▽

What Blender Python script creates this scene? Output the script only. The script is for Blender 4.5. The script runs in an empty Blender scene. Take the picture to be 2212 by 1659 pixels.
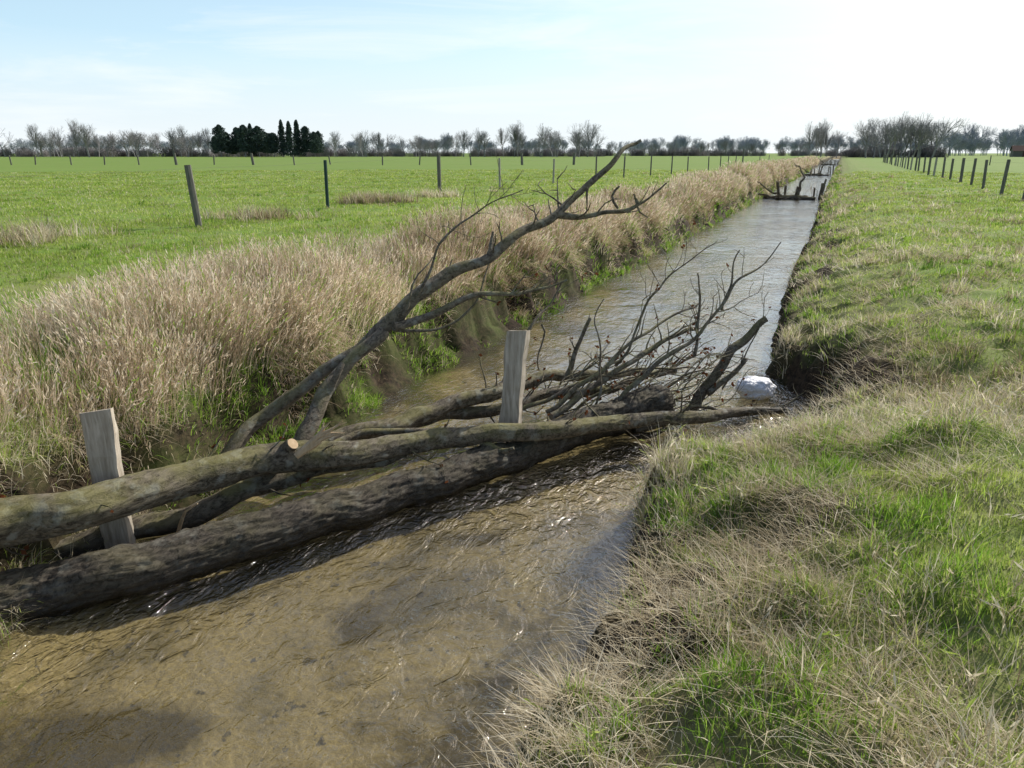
import bpy, math, numpy as np, random
from mathutils import Vector, noise as mnoise
rng=np.random.default_rng(7); random.seed(5)
scene=bpy.context.scene
WZ=-0.95   # water level; pasture is z=0
# ------------------------------------------------------------------ pixel-to-world helper
# image pixels cast as rays from the standing point on the bank (eye 1.55 m above pasture),
# each combined with an assumed distance or height -> a world position
F=1600.;PT=math.atan(499.5/F);YA=math.radians(23.06);EYE=1.55
def ray(px,py):
    u=(px-1106)/F;v=(829.5-py)/F
    return u, math.cos(PT)+v*math.sin(PT), v*math.cos(PT)-math.sin(PT)
def tow(r,f,z): return Vector((r*math.cos(YA)-f*math.sin(YA), r*math.sin(YA)+f*math.cos(YA), z))
def PD(px,py,fw):
    u,f,up=ray(px,py);t=fw/f;return tow(u*t,fw,EYE+up*t)
def PZ(px,py,z):
    u,f,up=ray(px,py);t=(z-EYE)/up;return tow(u*t,f*t,z)
def lin(pts,a,b):
    n=len(pts);return [PD(x,y,a+(b-a)*i/(n-1)) for i,(x,y) in enumerate(pts)]
def bearing(px,dist):
    u,f,up=ray(px,330);return tow(u/f*dist,dist,0)
# ------------------------------------------------------------------ noise
def vnoise(x,y,seed=0):
    x=np.asarray(x,float);y=np.asarray(y,float)
    xi=np.floor(x).astype(np.int64);yi=np.floor(y).astype(np.int64)
    xf=x-xi;yf=y-yi;u=xf*xf*(3-2*xf);w=yf*yf*(3-2*yf)
    def h(a,b):
        n=(a*374761393+b*668265263+seed*974634777)&0xffffffff
        n=((n^(n>>13))*1274126177)&0xffffffff
        return ((n^(n>>16))&0xffff)/65535.
    return (h(xi,yi)*(1-u)+h(xi+1,yi)*u)*(1-w)+(h(xi,yi+1)*(1-u)+h(xi+1,yi+1)*u)*w
def fbm(x,y,seed=0,o=4):
    s=0;a=.5;t=0
    for i in range(o):
        s=s+a*vnoise(np.asarray(x)*2**i,np.asarray(y)*2**i,seed+i*17);t+=a;a*=.5
    return s/t
def sst(a,b,x):
    t=np.clip((x-a)/(b-a),0,1);return t*t*(3-2*t)
# ------------------------------------------------------------------ terrain
def xr(y):
    b=np.interp(y,[-10,2.3,3.7,4.3,4.9,5.2,5.6,6.1,6.7,7.2,7.9,8.5,9.0,10,14.3,19.7,40,300],
                  [-.95,-.93,-.85,-1.02,-1.15,-.86,-.48,-.18,-.08,0,.02,-.2,-.56,-.5,-.7,-.6,-.7,-.7])
    return b+(fbm(np.asarray(y)*1.5,np.zeros_like(y)+3.1,5)-.5)*.26+(fbm(np.asarray(y)*5,np.zeros_like(y)+3.1,6)-.5)*.2
def xl(y):
    b=np.interp(y,[-10,2,3,5.76,10,20,300],[-4.0,-3.95,-4.15,-4.2,-4.15,-4.0,-4.0])
    return b+(fbm(np.asarray(y)*1.1,np.zeros_like(y)+9.3,8)-.5)*.55+(fbm(np.asarray(y)*4,np.zeros_like(y)+9.3,9)-.5)*.2
def height(x,y):
    x=np.asarray(x,float);y=np.asarray(y,float)
    r=xr(y);l=xl(y)
    wob=(fbm(x*2.2,y*2.2,31)-.5)*.5
    dr=x-r;dl=l-x
    inn=np.minimum(-dr,-dl)
    bed=-.99-.15*sst(0,.7,inn)-(fbm(x*1.6,y*1.0,3)-.5)*.10
    d=dr+wob*sst(0,.3,dr)
    zr=np.interp(d,[0,.06,.14,.35,.9,1.7,2.3],[-1.0,-.84,-.58,-.46,-.27,-.07,0])
    steep=np.interp(y,[6.8,7.4,8.3,9.0],[0,1,1,0])
    zr2=np.interp(d,[0,.08,.3,.5,1.0,1.5],[-1.0,-.85,-.38,-.24,-.1,0])
    zr=zr*(1-steep)+zr2*steep
    d2=dl+wob*.9*sst(0,.3,dl)
    zl=np.interp(d2,[0,.10,.26,.34,.5,.9,1.5],[-1.0,-.92,-.84,-.5,-.28,-.12,0])
    face=sst(.03,.15,dl)*(1-sst(.5,.9,dl))
    zl=zl+face*((fbm(x*7,y*7,301,3)-.5)*.30)
    facer=sst(.03,.12,dr)*(1-sst(.5,.9,dr));zr=zr+facer*((fbm(x*7,y*7,302,3)-.5)*.20)
    z=np.where(inn>0,bed,np.where(dr>0,zr,zl))
    out=np.where(dr>0,dr,dl)
    env=sst(.1,.6,out)
    lump=(fbm(x*1.7,y*1.7,77)-.5)*.24+(fbm(x*6,y*6,78,3)-.5)*.12
    far=np.exp(-np.hypot(x,y)/25)
    z=z+env*(lump*(.35+.65*np.exp(-np.maximum(out-1.5,0)))*(.3+.7*far)+ (fbm(x*.15,y*.15,55)-.5)*.12)
    return z
def axis(parts): return np.unique(np.round(np.concatenate(parts),4))
def geo(a,b,s,g):
    o=[a];st=s
    while o[-1]<b: o.append(o[-1]+st);st*=g
    return np.array(o)
X=axis([np.arange(-6.5,2.6,.055),geo(2.6,1800,.1,1.09),-geo(6.5,1800,.1,1.09)])
Y=axis([np.arange(-4,13,.065),geo(13,2600,.08,1.022),-geo(4,300,.2,1.3)])
GX,GY=np.meshgrid(X,Y);GZ=height(GX,GY)
def raw_mesh(name,co,faces,k,smooth=False):
    me=bpy.data.meshes.new(name)
    me.vertices.add(len(co));me.vertices.foreach_set('co',np.ascontiguousarray(co,np.float32).ravel())
    me.loops.add(faces.size);me.loops.foreach_set('vertex_index',faces.ravel().astype(np.int32))
    me.polygons.add(len(faces));me.polygons.foreach_set('loop_start',np.arange(0,faces.size,k,dtype=np.int32))
    if smooth: me.polygons.foreach_set('use_smooth',np.ones(len(faces),bool))
    me.update(calc_edges=True);return me
def grid_mesh(name,GX,GY,GZ):
    ny,nx=GX.shape;i=np.arange(ny*nx).reshape(ny,nx)
    q=np.stack([i[:-1,:-1],i[:-1,1:],i[1:,1:],i[1:,:-1]],-1).reshape(-1,4)
    return raw_mesh(name,np.stack([GX,GY,GZ],-1).reshape(-1,3),q,4,True)
def add(name,me,mats=()):
    o=bpy.data.objects.new(name,me);scene.collection.objects.link(o)
    for m in mats: me.materials.append(m)
    return o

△

Aim =
Copy the whole of the material above exactly, but not its images.

Solved problem =
What Blender Python script creates this scene? Output the script only. The script is for Blender 4.5. The script runs in an empty Blender scene. Take the picture to be 2212 by 1659 pixels.
import bpy, math, numpy as np, random
from mathutils import Vector, noise as mnoise
rng=np.random.default_rng(7); random.seed(5)
scene=bpy.context.scene
WZ=-0.95   # water level; pasture is z=0
# ------------------------------------------------------------------ pixel-to-world helper
# image pixels cast as rays from the standing point on the bank (eye 1.55 m above pasture),
# each combined with an assumed distance or height -> a world position
F=1600.;PT=math.atan(499.5/F);YA=math.radians(23.06);EYE=1.55
def ray(px,py):
    u=(px-1106)/F;v=(829.5-py)/F
    return u, math.cos(PT)+v*math.sin(PT), v*math.cos(PT)-math.sin(PT)
def tow(r,f,z): return Vector((r*math.cos(YA)-f*math.sin(YA), r*math.sin(YA)+f*math.cos(YA), z))
def PD(px,py,fw):
    u,f,up=ray(px,py);t=fw/f;return tow(u*t,fw,EYE+up*t)
def PZ(px,py,z):
    u,f,up=ray(px,py);t=(z-EYE)/up;return tow(u*t,f*t,z)
def lin(pts,a,b):
    n=len(pts);return [PD(x,y,a+(b-a)*i/(n-1)) for i,(x,y) in enumerate(pts)]
def bearing(px,dist):
    u,f,up=ray(px,330);return tow(u/f*dist,dist,0)
# ------------------------------------------------------------------ noise
def vnoise(x,y,seed=0):
    x=np.asarray(x,float);y=np.asarray(y,float)
    xi=np.floor(x).astype(np.int64);yi=np.floor(y).astype(np.int64)
    xf=x-xi;yf=y-yi;u=xf*xf*(3-2*xf);w=yf*yf*(3-2*yf)
    def h(a,b):
        n=(a*374761393+b*668265263+seed*974634777)&0xffffffff
        n=((n^(n>>13))*1274126177)&0xffffffff
        return ((n^(n>>16))&0xffff)/65535.
    return (h(xi,yi)*(1-u)+h(xi+1,yi)*u)*(1-w)+(h(xi,yi+1)*(1-u)+h(xi+1,yi+1)*u)*w
def fbm(x,y,seed=0,o=4):
    s=0;a=.5;t=0
    for i in range(o):
        s=s+a*vnoise(np.asarray(x)*2**i,np.asarray(y)*2**i,seed+i*17);t+=a;a*=.5
    return s/t
def sst(a,b,x):
    t=np.clip((x-a)/(b-a),0,1);return t*t*(3-2*t)
# ------------------------------------------------------------------ terrain
def xr(y):
    b=np.interp(y,[-10,2.3,3.7,4.3,4.9,5.2,5.6,6.1,6.7,7.2,7.9,8.5,9.0,10,14.3,19.7,40,300],
                  [-.95,-.93,-.85,-1.02,-1.15,-.86,-.48,-.18,-.08,0,.02,-.2,-.56,-.5,-.7,-.6,-.7,-.7])
    return b+(fbm(np.asarray(y)*1.5,np.zeros_like(y)+3.1,5)-.5)*.26+(fbm(np.asarray(y)*5,np.zeros_like(y)+3.1,6)-.5)*.2
def xl(y):
    b=np.interp(y,[-10,2,3,5.76,10,20,300],[-4.0,-3.95,-4.15,-4.2,-4.15,-4.0,-4.0])
    return b+(fbm(np.asarray(y)*1.1,np.zeros_like(y)+9.3,8)-.5)*.55+(fbm(np.asarray(y)*4,np.zeros_like(y)+9.3,9)-.5)*.2
def height(x,y):
    x=np.asarray(x,float);y=np.asarray(y,float)
    r=xr(y);l=xl(y)
    wob=(fbm(x*2.2,y*2.2,31)-.5)*.5
    dr=x-r;dl=l-x
    inn=np.minimum(-dr,-dl)
    bed=-.99-.15*sst(0,.7,inn)-(fbm(x*1.6,y*1.0,3)-.5)*.10
    d=dr+wob*sst(0,.3,dr)
    zr=np.interp(d,[0,.06,.14,.35,.9,1.7,2.3],[-1.0,-.84,-.58,-.46,-.27,-.07,0])
    steep=np.interp(y,[6.8,7.4,8.3,9.0],[0,1,1,0])
    zr2=np.interp(d,[0,.08,.3,.5,1.0,1.5],[-1.0,-.85,-.38,-.24,-.1,0])
    zr=zr*(1-steep)+zr2*steep
    d2=dl+wob*.9*sst(0,.3,dl)
    zl=np.interp(d2,[0,.10,.26,.34,.5,.9,1.5],[-1.0,-.92,-.84,-.5,-.28,-.12,0])
    face=sst(.03,.15,dl)*(1-sst(.5,.9,dl))
    zl=zl+face*((fbm(x*7,y*7,301,3)-.5)*.30)
    facer=sst(.03,.12,dr)*(1-sst(.5,.9,dr));zr=zr+facer*((fbm(x*7,y*7,302,3)-.5)*.20)
    z=np.where(inn>0,bed,np.where(dr>0,zr,zl))
    out=np.where(dr>0,dr,dl)
    env=sst(.1,.6,out)
    lump=(fbm(x*1.7,y*1.7,77)-.5)*.24+(fbm(x*6,y*6,78,3)-.5)*.12
    far=np.exp(-np.hypot(x,y)/25)
    z=z+env*(lump*(.35+.65*np.exp(-np.maximum(out-1.5,0)))*(.3+.7*far)+ (fbm(x*.15,y*.15,55)-.5)*.12)
    return z
def axis(parts): return np.unique(np.round(np.concatenate(parts),4))
def geo(a,b,s,g):
    o=[a];st=s
    while o[-1]<b: o.append(o[-1]+st);st*=g
    return np.array(o)
X=axis([np.arange(-6.5,2.6,.055),geo(2.6,1800,.1,1.09),-geo(6.5,1800,.1,1.09)])
Y=axis([np.arange(-4,13,.065),geo(13,2600,.08,1.022),-geo(4,300,.2,1.3)])
GX,GY=np.meshgrid(X,Y);GZ=height(GX,GY)
def raw_mesh(name,co,faces,k,smooth=False):
    me=bpy.data.meshes.new(name)
    me.vertices.add(len(co));me.vertices.foreach_set('co',np.ascontiguousarray(co,np.float32).ravel())
    me.loops.add(faces.size);me.loops.foreach_set('vertex_index',faces.ravel().astype(np.int32))
    me.polygons.add(len(faces));me.polygons.foreach_set('loop_start',np.arange(0,faces.size,k,dtype=np.int32))
    if smooth: me.polygons.foreach_set('use_smooth',np.ones(len(faces),bool))
    me.update(calc_edges=True);return me
def grid_mesh(name,GX,GY,GZ):
    ny,nx=GX.shape;i=np.arange(ny*nx).reshape(ny,nx)
    q=np.stack([i[:-1,:-1],i[:-1,1:],i[1:,1:],i[1:,:-1]],-1).reshape(-1,4)
    return raw_mesh(name,np.stack([GX,GY,GZ],-1).reshape(-1,3),q,4,True)
def add(name,me,mats=()):
    o=bpy.data.objects.new(name,me);scene.collection.objects.link(o)
    for m in mats: me.materials.append(m)
    return o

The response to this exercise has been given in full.